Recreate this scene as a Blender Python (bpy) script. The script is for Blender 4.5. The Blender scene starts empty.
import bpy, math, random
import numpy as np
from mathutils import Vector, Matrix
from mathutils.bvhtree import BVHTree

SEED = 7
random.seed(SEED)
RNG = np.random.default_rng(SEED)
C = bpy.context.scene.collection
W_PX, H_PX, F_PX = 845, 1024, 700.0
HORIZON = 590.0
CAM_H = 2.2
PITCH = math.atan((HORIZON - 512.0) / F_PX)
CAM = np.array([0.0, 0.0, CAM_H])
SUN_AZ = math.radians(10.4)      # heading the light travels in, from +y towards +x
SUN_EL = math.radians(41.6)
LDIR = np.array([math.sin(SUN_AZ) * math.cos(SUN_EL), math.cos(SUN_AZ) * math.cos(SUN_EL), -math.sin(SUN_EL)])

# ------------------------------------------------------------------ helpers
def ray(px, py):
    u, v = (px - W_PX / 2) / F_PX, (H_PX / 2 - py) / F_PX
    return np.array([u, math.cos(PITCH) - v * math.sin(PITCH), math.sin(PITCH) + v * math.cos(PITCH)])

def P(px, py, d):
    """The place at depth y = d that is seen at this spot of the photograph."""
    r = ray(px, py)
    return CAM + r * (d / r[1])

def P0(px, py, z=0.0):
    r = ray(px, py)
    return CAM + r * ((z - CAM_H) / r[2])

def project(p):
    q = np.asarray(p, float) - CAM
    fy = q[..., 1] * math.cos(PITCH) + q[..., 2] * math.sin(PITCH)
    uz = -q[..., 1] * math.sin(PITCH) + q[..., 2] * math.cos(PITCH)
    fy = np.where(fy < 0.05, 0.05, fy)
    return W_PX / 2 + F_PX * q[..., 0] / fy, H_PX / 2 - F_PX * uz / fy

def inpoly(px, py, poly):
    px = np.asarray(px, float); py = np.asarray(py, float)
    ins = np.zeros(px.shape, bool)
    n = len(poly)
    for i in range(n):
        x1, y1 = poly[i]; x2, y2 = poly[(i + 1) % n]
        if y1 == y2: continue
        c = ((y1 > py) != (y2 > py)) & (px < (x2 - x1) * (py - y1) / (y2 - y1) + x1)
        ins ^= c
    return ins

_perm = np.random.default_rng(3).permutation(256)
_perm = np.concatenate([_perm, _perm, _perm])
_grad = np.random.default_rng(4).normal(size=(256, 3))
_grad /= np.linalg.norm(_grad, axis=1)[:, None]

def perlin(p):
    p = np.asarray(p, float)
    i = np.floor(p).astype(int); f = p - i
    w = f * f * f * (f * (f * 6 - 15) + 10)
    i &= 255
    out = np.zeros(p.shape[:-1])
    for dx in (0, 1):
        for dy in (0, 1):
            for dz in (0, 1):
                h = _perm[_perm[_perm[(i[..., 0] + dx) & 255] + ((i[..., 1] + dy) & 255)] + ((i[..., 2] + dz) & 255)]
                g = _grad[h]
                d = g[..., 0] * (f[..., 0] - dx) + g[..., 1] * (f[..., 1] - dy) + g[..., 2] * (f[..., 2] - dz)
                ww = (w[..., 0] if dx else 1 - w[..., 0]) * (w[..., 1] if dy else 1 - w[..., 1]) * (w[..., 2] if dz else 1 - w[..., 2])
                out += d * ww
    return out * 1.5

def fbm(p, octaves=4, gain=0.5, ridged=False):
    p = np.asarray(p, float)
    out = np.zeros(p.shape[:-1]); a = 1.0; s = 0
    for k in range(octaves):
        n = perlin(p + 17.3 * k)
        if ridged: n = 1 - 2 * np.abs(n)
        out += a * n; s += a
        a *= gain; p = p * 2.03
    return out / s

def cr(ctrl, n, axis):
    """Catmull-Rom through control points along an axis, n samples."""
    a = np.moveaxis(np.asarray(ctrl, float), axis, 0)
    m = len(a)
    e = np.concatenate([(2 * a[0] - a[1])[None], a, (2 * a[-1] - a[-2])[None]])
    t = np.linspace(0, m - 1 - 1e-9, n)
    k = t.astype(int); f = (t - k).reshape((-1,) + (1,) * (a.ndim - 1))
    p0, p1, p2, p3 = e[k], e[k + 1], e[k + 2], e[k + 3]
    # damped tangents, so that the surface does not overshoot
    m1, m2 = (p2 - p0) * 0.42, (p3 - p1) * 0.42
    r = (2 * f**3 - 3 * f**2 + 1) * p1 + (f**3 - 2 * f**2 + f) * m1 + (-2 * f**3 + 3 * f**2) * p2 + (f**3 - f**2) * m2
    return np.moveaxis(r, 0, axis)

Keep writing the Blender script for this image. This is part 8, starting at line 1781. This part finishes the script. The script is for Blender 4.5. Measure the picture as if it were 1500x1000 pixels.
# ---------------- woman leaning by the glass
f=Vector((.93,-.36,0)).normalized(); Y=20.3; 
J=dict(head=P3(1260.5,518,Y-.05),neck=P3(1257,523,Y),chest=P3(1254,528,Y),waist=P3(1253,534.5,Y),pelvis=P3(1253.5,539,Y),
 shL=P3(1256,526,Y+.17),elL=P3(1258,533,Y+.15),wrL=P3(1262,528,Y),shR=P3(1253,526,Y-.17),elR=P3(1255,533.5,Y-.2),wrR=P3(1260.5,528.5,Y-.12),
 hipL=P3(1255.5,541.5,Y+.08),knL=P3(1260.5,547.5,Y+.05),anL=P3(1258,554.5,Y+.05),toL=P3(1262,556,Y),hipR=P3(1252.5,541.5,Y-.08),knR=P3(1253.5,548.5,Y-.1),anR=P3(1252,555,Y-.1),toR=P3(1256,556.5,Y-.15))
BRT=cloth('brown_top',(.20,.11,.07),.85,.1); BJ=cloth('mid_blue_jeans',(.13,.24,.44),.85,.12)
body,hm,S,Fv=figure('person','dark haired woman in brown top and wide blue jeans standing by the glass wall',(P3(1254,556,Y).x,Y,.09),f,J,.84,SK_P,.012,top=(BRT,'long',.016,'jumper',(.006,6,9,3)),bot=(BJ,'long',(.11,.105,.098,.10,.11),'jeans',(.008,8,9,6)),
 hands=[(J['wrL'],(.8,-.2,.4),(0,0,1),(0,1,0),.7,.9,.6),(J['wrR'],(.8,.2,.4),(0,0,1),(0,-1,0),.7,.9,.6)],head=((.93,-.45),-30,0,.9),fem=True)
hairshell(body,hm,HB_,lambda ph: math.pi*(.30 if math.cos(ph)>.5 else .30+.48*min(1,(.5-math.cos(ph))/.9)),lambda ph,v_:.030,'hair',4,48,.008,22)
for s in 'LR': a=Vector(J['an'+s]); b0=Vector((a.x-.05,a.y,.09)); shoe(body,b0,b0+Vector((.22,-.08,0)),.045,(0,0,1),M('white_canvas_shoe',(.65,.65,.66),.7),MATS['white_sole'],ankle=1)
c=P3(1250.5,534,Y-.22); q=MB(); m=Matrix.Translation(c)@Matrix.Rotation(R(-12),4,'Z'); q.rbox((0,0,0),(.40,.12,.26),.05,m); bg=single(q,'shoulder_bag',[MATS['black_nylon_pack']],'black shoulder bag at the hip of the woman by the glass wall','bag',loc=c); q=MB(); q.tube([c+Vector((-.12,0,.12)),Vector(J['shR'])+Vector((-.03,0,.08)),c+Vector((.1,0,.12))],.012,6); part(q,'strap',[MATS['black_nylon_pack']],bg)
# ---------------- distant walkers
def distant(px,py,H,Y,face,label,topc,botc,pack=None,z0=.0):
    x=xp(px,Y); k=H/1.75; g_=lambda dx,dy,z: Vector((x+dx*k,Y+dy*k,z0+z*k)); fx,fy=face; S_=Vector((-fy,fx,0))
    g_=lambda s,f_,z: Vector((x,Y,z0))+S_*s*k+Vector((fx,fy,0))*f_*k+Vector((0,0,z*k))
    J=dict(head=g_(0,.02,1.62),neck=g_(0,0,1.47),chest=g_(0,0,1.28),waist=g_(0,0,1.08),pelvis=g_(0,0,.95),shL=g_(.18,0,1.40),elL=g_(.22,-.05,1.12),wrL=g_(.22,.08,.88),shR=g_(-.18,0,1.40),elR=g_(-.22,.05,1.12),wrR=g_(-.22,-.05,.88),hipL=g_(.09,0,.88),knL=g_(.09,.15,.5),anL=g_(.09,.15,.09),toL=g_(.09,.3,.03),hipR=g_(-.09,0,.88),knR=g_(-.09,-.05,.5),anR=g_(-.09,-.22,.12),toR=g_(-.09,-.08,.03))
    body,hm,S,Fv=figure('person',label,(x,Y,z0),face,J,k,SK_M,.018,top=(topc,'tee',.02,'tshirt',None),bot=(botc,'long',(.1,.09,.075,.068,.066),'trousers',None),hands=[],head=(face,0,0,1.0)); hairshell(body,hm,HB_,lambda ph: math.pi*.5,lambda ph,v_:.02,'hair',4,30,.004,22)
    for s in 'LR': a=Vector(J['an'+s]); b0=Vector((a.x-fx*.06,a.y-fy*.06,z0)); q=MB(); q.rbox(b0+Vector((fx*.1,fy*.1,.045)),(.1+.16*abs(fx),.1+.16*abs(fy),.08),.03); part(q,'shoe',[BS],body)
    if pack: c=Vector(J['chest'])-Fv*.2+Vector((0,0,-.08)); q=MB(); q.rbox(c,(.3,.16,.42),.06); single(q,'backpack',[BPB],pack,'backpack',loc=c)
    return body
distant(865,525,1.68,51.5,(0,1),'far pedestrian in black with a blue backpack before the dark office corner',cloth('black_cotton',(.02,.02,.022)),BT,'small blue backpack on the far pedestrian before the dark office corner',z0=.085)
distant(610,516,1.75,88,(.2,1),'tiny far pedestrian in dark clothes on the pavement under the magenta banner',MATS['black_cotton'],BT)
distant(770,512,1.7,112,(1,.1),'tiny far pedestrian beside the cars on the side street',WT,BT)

======

▶ [What you should do] Scan the records for the string "this". Copy each line in which it appears.

▶ [The output]
Recreate this scene as a Blender Python (bpy) script. The script is for Blender 4.5. The Blender scene starts empty.
    """The place at depth y = d that is seen at this spot of the photograph."""
Keep writing the Blender script for this image. This is part 8, starting at line 1781. This part finishes the script. The script is for Blender 4.5. Measure the picture as if it were 1500x1000 pixels.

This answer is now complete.